L'entourage de Bellamy pose question à droite sur le plan libéral. Certaines figures restent fascinées par les états autoritaires, comme De Villepin, Mariani, Raffarin, Fillon.

Comment permettre une meilleure représentation du libéralisme dans les scrutins à venir ?

Raul Magni-Berton : Les institutions peuvent tenter de faire prévaloir le libéralisme mais aucune institution ne permet d'assurer la représentation libérale.

Certains pays ont des institutions et donc des pratiques qui sont très libérales tout en n’ayant pratiquement pas de partis libéraux. Les institutions libérales sont celles qui décentralisent un maximum le pouvoir. Plus le pouvoir est décentralisé, plus il sera libéral, mais pas seulement, territorialement aussi l’évolution aura lieu au sein des institutions. Il n'y a pas de recette magique en revanche pour que des partis libéraux émergent.

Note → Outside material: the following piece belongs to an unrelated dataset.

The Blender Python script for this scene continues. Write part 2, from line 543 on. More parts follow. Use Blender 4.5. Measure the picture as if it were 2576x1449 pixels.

Pierre Bentata : Cette question est essentielle aujourd'hui. Pour les défenseurs des libertés, il faut cesser le dogmatisme qui a été celui des libéraux de la génération précédente. Il y a des points de rencontre et de convergences avec des partis qui ne sont historiquement pas des partis libéraux. Sur le plan intellectuel, il n'y a pas grand chose sur l'aspect social et sur le plan des valeurs qui différencie une position libérale de la position de gens qui sont des socialistes historiques comme Elisabeth Badinter ou Caroline Fourest. Or, il y a une forme de recherche de pureté chez les libéraux en France qui fait qu'on ne va pas se mélanger. On ne va pas aller dialoguer avec ces gens-là. Une deuxième chose importante est le fait de revendiquer et d'assumer le terme libéral. Cette expression est devenue une insulte. Il faut absolument lui redonner son vernis et son lustre et en rappelant que ces positions libérales, en réalité, sont les positions qui sont dans la droite lignée de la philosophie des Lumières et que les gens qui ne sont pas libéraux sont des anti-Lumières. 

Il faut remettre une dose de libéralisme et remettre une dose de liberté avant d'en arriver au moment de la crise. 

Le libéralisme est devenu complètement méconnu en France. Quand on parle de position libérale, les gens ne savent pas ce que c'est. Personne ne sait d'ailleurs que, au départ, cette pensée vient de la France et que Adam Smith lui-même est le père du libéralisme classique. Adam Smith disait qu'il avait été influencé par son voyage en France.